Watch artist Mark Podwal, writer and executive producer of the documentary film HOUSE OF LIFE, talk about Yom HaShoah, memory, remembrance, and Prague’s old Jewish cemetery:

In essence, Yom HaShoah is a kaddish for the victims.

I’ve seen in Yom HaShoah ceremonies where six candles will be lit on a menorah to memorialize the six million Jewish victims of the Nazis.

The old Jewish cemetery in Prague, where the first tombstone dates from 1439, the tombstone of Rabbi Avigdor Karo—that cemetery is a physical representation of memory in many ways. For example, the crowdedness of the cemetery—because they weren’t able really to expand the space for burials they had to then add additional layers of earth, and in some parts of the cemetery there are 12 layers of earth that were added, so that there were 12 bodies buried one on top of each other. A certain amount of earth was added between the layers that was described in the Talmud how much earth would have to be between burials, and it was the tradition to raise the tombstones from the lower levels to the upper levels, and that’s why the tombstones are so close to each other, because in some places they represent the numerous bodies that are underneath those tombstones.

This is a source of beautiful poetry, and it’s really an archive in stone. Memory and remembrance is central to Judaism. In Jewish history and tradition all things are somehow connected.

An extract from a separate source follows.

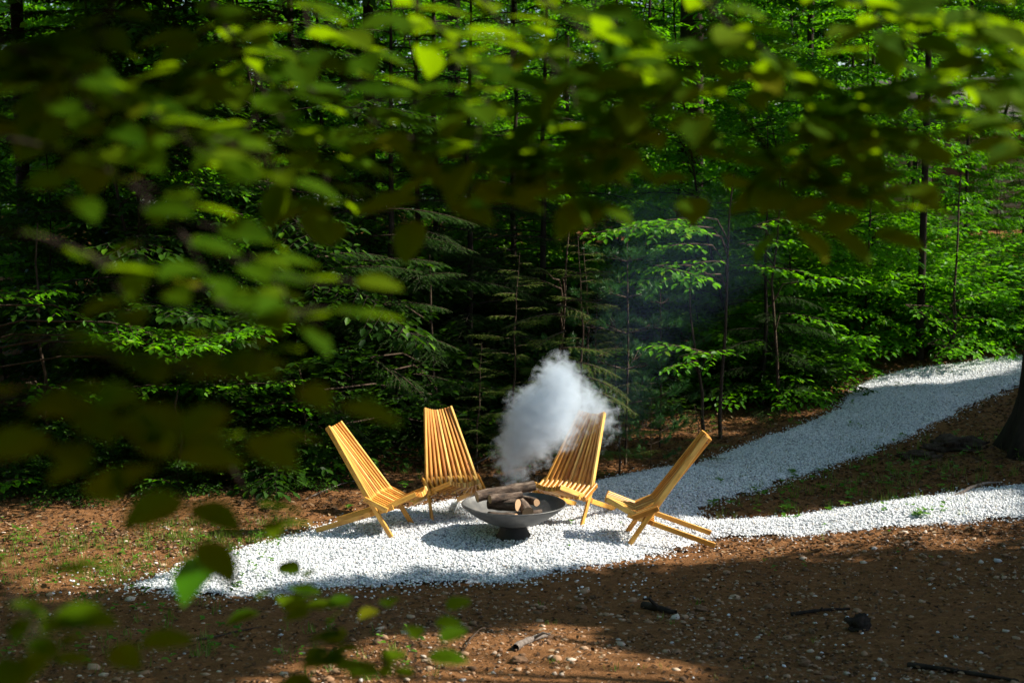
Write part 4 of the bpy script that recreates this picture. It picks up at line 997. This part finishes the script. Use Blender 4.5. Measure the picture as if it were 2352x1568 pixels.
NB = [
 ([(680, -90, 1.5), (640, 30, 1.5), (520, 110, 1.5), (420, 165, 1.5), (330, 230, 1.45), (230, 310, 1.4)], "blurred branch with a dark stem slanting down left from the top edge", 10, 0),
 ([(690, -90, 1.7), (700, 60, 1.7), (770, 160, 1.65), (880, 250, 1.6), (960, 350, 1.6), (1000, 420, 1.6)], "blurred branch slanting down right at upper left centre", 10, .1),
 ([(1040, -90, 1.7), (1150, 60, 1.7), (1250, 130, 1.65), (1330, 210, 1.6), (1300, 300, 1.6), (1160, 380, 1.6)], "blurred branch hanging at the top middle", 11, .1),
 ([(1650, -90, 1.5), (1630, 60, 1.5), (1590, 160, 1.5), (1500, 260, 1.5), (1400, 340, 1.5), (1340, 390, 1.5)], "blurred branch curving down left at the right of the middle", 10, .1),
 ([(1520, -90, 1.6), (1660, 50, 1.6), (1780, 130, 1.6), (1850, 220, 1.6), (1860, 330, 1.6), (1840, 450, 1.6)], "blurred branch whose tip hangs lowest at upper right", 11, .1),
 ([(2040, -90, 1.8), (2000, 60, 1.8), (2100, 160, 1.75), (2060, 260, 1.7), (2000, 340, 1.7), (1900, 400, 1.7)], "blurred branch in the upper right with yellowish leaves", 9, .1),
 ([(2480, 40, 1.6), (2330, 110, 1.6), (2180, 170, 1.6), (2050, 220, 1.6), (1950, 260, 1.6)], "blurred branch entering from the right edge near the top", 9, 0),
 ([(2480, 260, 1.6), (2350, 290, 1.6), (2200, 300, 1.6), (2080, 330, 1.6)], "blurred branch entering from the right edge above the building", 5, 0),
 ([(-110, 60, 1.25), (60, 120, 1.25), (200, 190, 1.25), (330, 250, 1.25), (460, 310, 1.25), (620, 350, 1.3)], "dark blurred branch crossing the upper left corner", 13, 0),
 ([(-110, 300, 1.2), (100, 330, 1.2), (250, 390, 1.2), (350, 460, 1.2), (430, 560, 1.2), (600, 620, 1.2), (760, 660, 1.2)], "blurred branch sloping from the left edge with yellow-green tips", 9, .14),
 ([(-110, 520, 1.15), (100, 540, 1.15), (280, 620, 1.15), (440, 680, 1.15), (600, 710, 1.15), (740, 740, 1.15)], "blurred branch reaching toward the middle from the left edge", 5, .10),
 ([(-110, 740, 1.0), (120, 790, 1.0), (300, 830, 1.0), (460, 850, 1.0), (640, 840, 1.05)], "nearly black blurred branch below the sunlit spray at left", 9, 0),
 ([(-110, 900, 1.0), (80, 930, 1.0), (200, 960, 1.0), (330, 1000, 1.0), (430, 1020, 1.0)], "nearly black blurred branch low at the left", 9, 0),
 ([(520, 1060, 1.3), (560, 1120, 1.35), (610, 1180, 1.4), (650, 1215, 1.4)], "few blurred leaves over the gravel's left end", 0, 0),
 ([(-110, 1300, 1.1), (20, 1360, 1.1), (90, 1450, 1.1), (140, 1540, 1.1)], "dark blurred leaves in the lower left corner", 6, 0),
 ([(960, 1700, 1.5), (950, 1590, 1.5), (900, 1530, 1.55), (800, 1470, 1.6), (730, 1490, 1.6)], "blurred green leaves rising from the bottom edge", 5, 0),
 ([(1000, 1700, 1.7), (960, 1560, 1.7), (940, 1450, 1.75), (860, 1370, 1.8), (700, 1365, 1.8), (590, 1350, 1.8)], "blurred leaves in front of the gravel's lower edge", 5, 0),
 ([(300, -90, 1.4), (260, 20, 1.4), (180, 110, 1.4), (90, 180, 1.4)], "dark blurred branch in the top left corner", 8, 0),
 ([(900, -90, 1.5), (960, 20, 1.5), (1040, 100, 1.5), (1100, 180, 1.5), (1130, 260, 1.5)], "blurred leafy branch hanging left of the top middle", 8, 0),
 ([(1330, -90, 1.5), (1380, 20, 1.5), (1450, 90, 1.5), (1480, 160, 1.5)], "short blurred branch at the top edge right of the middle", 7, 0),
 ([(2250, -90, 1.5), (2200, 0, 1.5), (2260, 90, 1.5), (2330, 200, 1.5)], "dark blurred branch in the top right corner", 8, 0),
 ([(1750, -90, 1.6), (1900, -20, 1.6), (2050, 30, 1.6), (2200, 60, 1.6)], "blurred branch lying along the top edge at right", 8, 0),
 ([(1150, -60, 1.75), (1300, 40, 1.7), (1480, 200, 1.65), (1560, 330, 1.6), (1650, 350, 1.6)], "blurred branch with a lone yellowish leaf beside the wide trunk", 9, .12),
 ([(700, 200, 1.55), (850, 280, 1.55), (1000, 340, 1.55), (1130, 400, 1.55), (1250, 380, 1.55)], "blurred yellow-tipped branch ending above the dark middle", 9, .14),
 ([(1700, 260, 1.6), (1800, 400, 1.6), (1900, 440, 1.6), (2000, 450, 1.6)], "blurred spray of yellow-green leaves hanging low at upper right", 6, .14),
 ([(450, -90, 1.6), (500, 40, 1.6), (600, 200, 1.6), (680, 330, 1.6), (760, 420, 1.6)], "blurred branch sloping down beside the slim trunk", 9, .08),
]
for i, (pts, lab, ntw, lt_) in enumerate(NB): near_branch(pts, lab, 600 + i, ntw=ntw + (3 if pts[0][1] < 50 else 0), lit=lt_, L=.06 if ntw == 0 else .07 if pts[0][1] > 1200 or pts[0][2] < 1.3 else .092)

# ------------------------------------------------------------------ unseen tall canopy, crowns placed and pruned for the shade they cast on the clearing
LITP = [
    [(560, 1262), (700, 1215), (850, 1170), (1000, 1140), (1140, 1160), (1340, 1195), (1480, 1200), (1620, 1192), (1750, 1190), (1950, 1165), (2160, 1130), (2352, 1135), (2352, 1195), (2200, 1215), (2010, 1235), (1900, 1250), (1770, 1266), (1600, 1292), (1420, 1296), (1300, 1306), (1180, 1322), (1000, 1322), (850, 1330), (700, 1345), (540, 1340), (430, 1330), (480, 1300)],
    [(60, 1300), (300, 1255), (520, 1225), (640, 1212), (560, 1262), (420, 1320), (280, 1340), (150, 1360), (20, 1350)],
    [(1420, 945), (1600, 950), (1780, 945), (1900, 925), (1880, 950), (1760, 972), (1600, 985), (1450, 985)],
    [(2080, 1240), (2220, 1232), (2300, 1255), (2180, 1265)],
]
DAP = [[(300, 1352), (430, 1325), (540, 1335), (700, 1345), (600, 1370), (420, 1366)]]
LITP.append([(500, 1900), (560, 1560), (720, 1490), (900, 1452), (1060, 1460), (1200, 1432), (1400, 1440), (1380, 1480), (1500, 1510), (1640, 1540), (1760, 1900)])
def canopy_filter(P, base):
    """keep probability for leaf-clump centres P: 0 where they would shade a sunlit spot"""
    t_ = np.zeros(len(P))
    t0 = (P[:, 2] - 0) / SUN[2]
    for _ in range(4):
        G = P - SUN * t0[:, None]; t0 = t0 + (G[:, 2] - H(G[:, 0], G[:, 1])) / SUN[2]
    G = P - SUN * t0[:, None]; u, v = proj(G); keep = base.copy()
    ju = np.random.default_rng(5).normal(0, 22, len(P)); jv = np.random.default_rng(6).normal(0, 7, len(P))
    for du, dv in ((0, 0), (12, 0), (-12, 0), (0, 6), (0, -6)):
        for po in LITP: keep[inpoly(u + ju + du, v + jv + dv, po)] = 0
    for po in DAP: k = inpoly(u, v, po); keep[k] = np.minimum(keep[k], .08)
    # chairs, bowl and smoke stand clear of the shade
    for c, rr in [((-1.3, 11.1, .45), .5), ((-.45, 11.6, .5), .5), ((.45, 11.6, .5), .5), ((1.2, 11.0, .45), .5), ((0, 11.1, .4), .5), ((.1, 11.3, 1.1), .5)]:
        w_ = P - np.array(c); s_ = w_ @ SUN; dd = np.linalg.norm(w_ - s_[:, None] * SUN, axis=1); keep[(dd < rr) & (s_ > 0)] = 0
    for c, rr in LIT:
        w_ = P - np.array(c); s_ = w_ @ SUN; dd = np.linalg.norm(w_ - s_[:, None] * SUN, axis=1); keep[(dd < rr) & (s_ > 0)] = 0
    return keep
def canopy(label, x0, x1, y0, y1, z0, z1, nc, base, seed, per=40, cr=.40, trunk=None):
    r = np.random.default_rng(seed)
    C = np.stack([r.uniform(x0, x1, nc), r.uniform(y0, y1, nc), r.uniform(z0, z1, nc)], -1)
    lx, ly, lz = (x1 - x0) / 2, (y1 - y0) / 2, (z1 - z0) / 2; c0 = np.array([(x0 + x1) / 2, (y0 + y1) / 2, (z0 + z1) / 2])
    q = (np.abs((C - c0) / [lx, ly, lz]) ** 4).sum(1); C = C[q < 1.25]
    C = C[~((C[:, 0] > .8) & (C[:, 0] < 8.5) & (C[:, 1] > 10.5) & (C[:, 1] < 12.9 + (C[:, 0] - .8) * .95))]  # open sky over the paths
    C = C[r.random(len(C)) < canopy_filter(C, np.full(len(C), base))]
    # nothing of it inside the view
    u, v = proj(C); inv = (C[:, 1] > .5) & (u > -90) & (u < 2442) & (v > -70); C = C[~inv]
    n = len(C) * per; Pn = np.repeat(C, per, 0) + r.normal(0, 1, (n, 3)) * [cr, cr, cr * .3]
    Pn = Pn[canopy_filter(Pn, np.ones(n)) > .5]; n = len(Pn)
    a = r.uniform(0, 2 * np.pi, n); d = np.stack([np.cos(a), np.sin(a), r.normal(-.1, .3, n)], -1)
    nn = np.stack([r.normal(0, .4, n), r.normal(0, .4, n), np.ones(n)], -1)
    V, F = place(LEAF, LEAFF, frames(d, nn, r.uniform(.11, .19, n)), Pn)
    tx, ty = trunk; o = empty("tall_tree", gz(tx, ty), label=label, cat="tree", group="canopy trees around the clearing"); base_ = np.array(gz(tx, ty))
    link("crown", npmesh("crown", V - base_, F), m_beech, o)
    segs = [(np.array([[0, 0, -.3], [.05, 0, z1 * .5], [0, .05, z1 * .95]]), np.array([.2, .15, .04]))]
    for c in C[::max(1, len(C) // 26)]:
        p1 = c - base_; z_ = max(1.5, p1[2] - .35 * np.hypot(p1[0], p1[1]) - .3); p0 = np.array([0, 0, min(z_, z1 * .9)]); segs.append((np.array([p0, (p0 + p1) / 2 + [0, 0, .25], p1]), np.array([.05, .03, .012])))
    ok = []
    for pts, rd_ in segs:
        uu, vv = proj(np.array(pts) + base_); 
        if not np.any((uu > -40) & (uu < 2392) & (vv > -40) & (np.array(pts)[:, 1] + base_[1] > .5)): ok.append((pts, rd_))
    V, F = tubes(ok or segs[:1], 8); link("trunk", npmesh("trunk", V, F, True), m_bark, o)
    return o
B = "tall leafy tree beyond the picture's right edge, shading "
canopy(B + "the bare slope in front", 4.5, 11.5, 4.2, 10.6, 4.2, 8.2, 1500, .9, 501, trunk=(8.5, 7))
canopy(B + "the slope nearest the viewer", 8.5, 17, 3.2, 10.8, 7.5, 12, 1700, .85, 502, trunk=(13, 6.6))
canopy(B + "the upper gravel path", 9.5, 17, 11.9, 18.5, 5.2, 11, 2100, .95, 503, trunk=(11.8, 15.2))
canopy(B + "the chairs' backdrop", 15, 23, 11.9, 18.5, 9.5, 15, 1500, .9, 504, trunk=(16.5, 15))
canopy("tall tree whose crown spreads above the middle woods", -1.5, 8, 12.1, 19.5, 4.8, 9.5, 4200, .98, 505, trunk=(4.6, 19.6))
canopy("tall tree whose crown spreads above the left woods", -9.5, -1, 12.1, 20, 4.8, 9.5, 3400, .97, 506, trunk=(-8.9, 18))
canopy("tall tree whose crown spreads above the back left woods", -9, 3, 20, 27, 6.6, 11, 1500, .2, 507, trunk=(-4.2, 23))
canopy("tall tree whose crown spreads above the right woods", 12.5, 24, 19, 28, 6.8, 12, 1500, .3, 508, trunk=(17, 23))
canopy("tall tree whose crown hangs over the viewer", -5.5, 1.6, -3, 3.4, 3.9, 7.0, 1700, .85, 509, trunk=(-3.2, .2))

canopy("tall tree standing left of the clearing outside the picture", -12.5, -5.5, 3.5, 13, 1.2, 8.5, 1500, .9, 510, trunk=(-9, 8))
canopy("leafy tree standing left of the viewer", -6.5, -2.2, -3, 4, .6, 7, 900, .9, 511, trunk=(-4.6, 1.5))
canopy("unseen leafy tree added behind the viewer to hold back skylight", -6, 6, -9, -3.4, .4, 6.5, 1500, .9, 512, trunk=(0, -6))  # added out of view to block skylight from behind

canopy("unseen leaf clump added over the viewer, shading the near branches at left", -1.4, 1.7, .4, 3.2, 3.35, 4.6, 420, .97, 513, per=40, cr=.22, trunk=(1.2, -2.6))  # added out of view only to shade the low left branches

In the Jewish cemetery in Prague, as in all Jewish cemeteries, when visitors visit a grave they’ll put a stone on the grave as a marker that they were there, and there are many things in Judaism that commemorate remembrance.

In the Pinkas Synagogue there’s the names inscribed on the wall of the 77,000 victims of the Nazis from Bohemia and Moravia. Now because there are so many names, the way they were inscribed there would be the family name in red and then the names of the members of that family in black. These names were put on the walls, I think in the 1950s initially, as a memorial to the Holocaust, and then the Communists said that there were water problems in the walls, and what they did was they closed the Pinkas Synagogue, which wasn’t being used as a synagogue, but as a memorial. They closed it for tourism, and they whitewashed the walls, and in the early 1990s the names were reinscribed on the walls.

All these names—they’re graves on a tiny piece of wall.